José Manuel Moura recusa atribuir os louros do sucesso apenas à meteorologia e sublinha que o “dispositivo de combate está mais oleado”. Realça, por exemplo, que foram dadas este ano 304 acções de treino operacional envolvendo 7100 operacionais e 35 mil guias de bolso que recordam as regras de segurança. “Estamos a colher frutos do nosso trabalho”, acredita.
Duarte Caldeira, presidente do conselho directivo do Centro de Estudos e Intervenção em Protecção Civil (CEIPC) e antigo presidente da Liga dos Bombeiros Portugueses, considera que o dispositivo de combate melhorou nos últimos anos. “É justo reconhecer que se avançou de forma significativa. É difícil avançar muito mais”, afirma, lembrando que o dispositivo não tem sofrido alterações significativas nos últimos anos. Apesar disso, atribuiu os bons resultados em termos de área ardida a “uma casuística de factores” em que pesa a chuva que se prolongou durante toda a Primavera.
Vulnerabilidade continua
O último relatório do Instituto da Conservação da Natureza e das Florestas, que faz o balanço dos incêndios florestais entre 1 de Janeiro e 15 de Julho, contabilizam a área ardida mais baixa da última década (2.174 hectares), quase sete vezes inferior à média 2006-2015 no mesmo período, que ultrapassa os 15 mil hectares. O número de fogos registado no mesmo período (2880) também é menos de metade da média da última década (6881).
Os dados do Sistema Europeu de Informação de Fogos Florestais (conhecido pela sigla EFFIS), que, através de imagens de satélite, contabiliza diariamente a área ardida, registam outros dois mil hectares ardidos só desde dia 15. Mesmo assim a soma fica muito longe dos quase 29 mil hectares ardidos o ano passado até final de Julho, um valor muito similar à média da década anterior.
Apesar da bondade dos números, Caldeira acredita que “ainda é cedo para tirar conclusões”. Lembra, por exemplo, que nesta altura o total da área ardida tem sido influenciado por meses como Março, em que este ano simplesmente não ardeu porque choveu muito.
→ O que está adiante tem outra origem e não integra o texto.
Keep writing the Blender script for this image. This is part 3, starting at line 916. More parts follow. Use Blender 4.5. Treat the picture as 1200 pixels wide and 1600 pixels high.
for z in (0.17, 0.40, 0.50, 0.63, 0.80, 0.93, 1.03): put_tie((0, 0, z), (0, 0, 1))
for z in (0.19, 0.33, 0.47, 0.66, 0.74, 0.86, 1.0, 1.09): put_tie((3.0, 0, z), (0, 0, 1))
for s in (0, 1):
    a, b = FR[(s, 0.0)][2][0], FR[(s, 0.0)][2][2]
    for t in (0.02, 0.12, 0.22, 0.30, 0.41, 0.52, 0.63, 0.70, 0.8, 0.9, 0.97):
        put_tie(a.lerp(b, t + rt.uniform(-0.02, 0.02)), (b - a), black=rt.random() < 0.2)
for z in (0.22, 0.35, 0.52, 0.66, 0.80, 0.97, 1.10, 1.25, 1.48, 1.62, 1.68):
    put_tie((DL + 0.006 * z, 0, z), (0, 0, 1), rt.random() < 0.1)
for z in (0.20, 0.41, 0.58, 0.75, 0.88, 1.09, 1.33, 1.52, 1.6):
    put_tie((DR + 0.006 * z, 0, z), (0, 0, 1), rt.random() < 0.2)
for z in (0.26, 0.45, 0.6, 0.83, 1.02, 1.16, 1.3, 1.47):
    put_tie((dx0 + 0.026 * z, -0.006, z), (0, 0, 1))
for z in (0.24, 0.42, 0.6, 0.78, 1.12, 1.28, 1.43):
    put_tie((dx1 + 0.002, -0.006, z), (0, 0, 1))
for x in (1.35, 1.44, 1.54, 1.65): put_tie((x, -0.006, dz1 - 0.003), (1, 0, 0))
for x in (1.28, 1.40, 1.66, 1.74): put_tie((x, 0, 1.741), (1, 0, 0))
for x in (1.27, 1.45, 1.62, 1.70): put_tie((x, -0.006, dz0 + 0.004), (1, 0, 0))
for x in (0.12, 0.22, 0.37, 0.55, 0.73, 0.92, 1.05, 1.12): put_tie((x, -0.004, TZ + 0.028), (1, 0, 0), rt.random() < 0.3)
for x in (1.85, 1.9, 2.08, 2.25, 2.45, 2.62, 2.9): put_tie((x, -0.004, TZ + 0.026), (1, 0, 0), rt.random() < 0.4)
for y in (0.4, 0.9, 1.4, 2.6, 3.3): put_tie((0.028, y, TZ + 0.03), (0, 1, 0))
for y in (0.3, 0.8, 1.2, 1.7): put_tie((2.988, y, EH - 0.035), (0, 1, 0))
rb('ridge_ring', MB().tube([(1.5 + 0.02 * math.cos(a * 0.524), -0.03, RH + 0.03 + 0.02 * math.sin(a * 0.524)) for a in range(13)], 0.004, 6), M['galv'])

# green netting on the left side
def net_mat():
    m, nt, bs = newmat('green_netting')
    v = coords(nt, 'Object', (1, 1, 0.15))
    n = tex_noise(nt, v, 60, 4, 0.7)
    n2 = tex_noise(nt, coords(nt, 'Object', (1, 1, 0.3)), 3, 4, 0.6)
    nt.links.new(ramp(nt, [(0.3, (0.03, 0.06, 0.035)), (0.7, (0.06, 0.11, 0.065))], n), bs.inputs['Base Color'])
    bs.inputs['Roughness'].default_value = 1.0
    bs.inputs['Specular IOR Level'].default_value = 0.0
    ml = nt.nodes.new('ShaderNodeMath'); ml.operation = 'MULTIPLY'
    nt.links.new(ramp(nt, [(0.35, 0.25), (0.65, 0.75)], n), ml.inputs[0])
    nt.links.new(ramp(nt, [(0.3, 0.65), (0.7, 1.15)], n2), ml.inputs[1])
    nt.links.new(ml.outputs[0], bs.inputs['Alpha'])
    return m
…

E repete um discurso em que tem vindo a insistir: “A floresta portuguesa continua a ter as vulnerabilidades que apresenta há muito anos. É preciso voltar à questão essencial”. Condena que os focos continuem direccionados ao combate e se deixe a prevenção longe dos holofotes. “Claro que é muito mais fácil acrescentar um avião ao dispositivo de combate que fazer uma profunda reforma na propriedade florestal do país”, critica. E lamenta que não se tenha avançado no ordenamento florestal, na resposta ao despovoamento do interior ou na capacidade de desenvolver as zonas de intervenção florestal.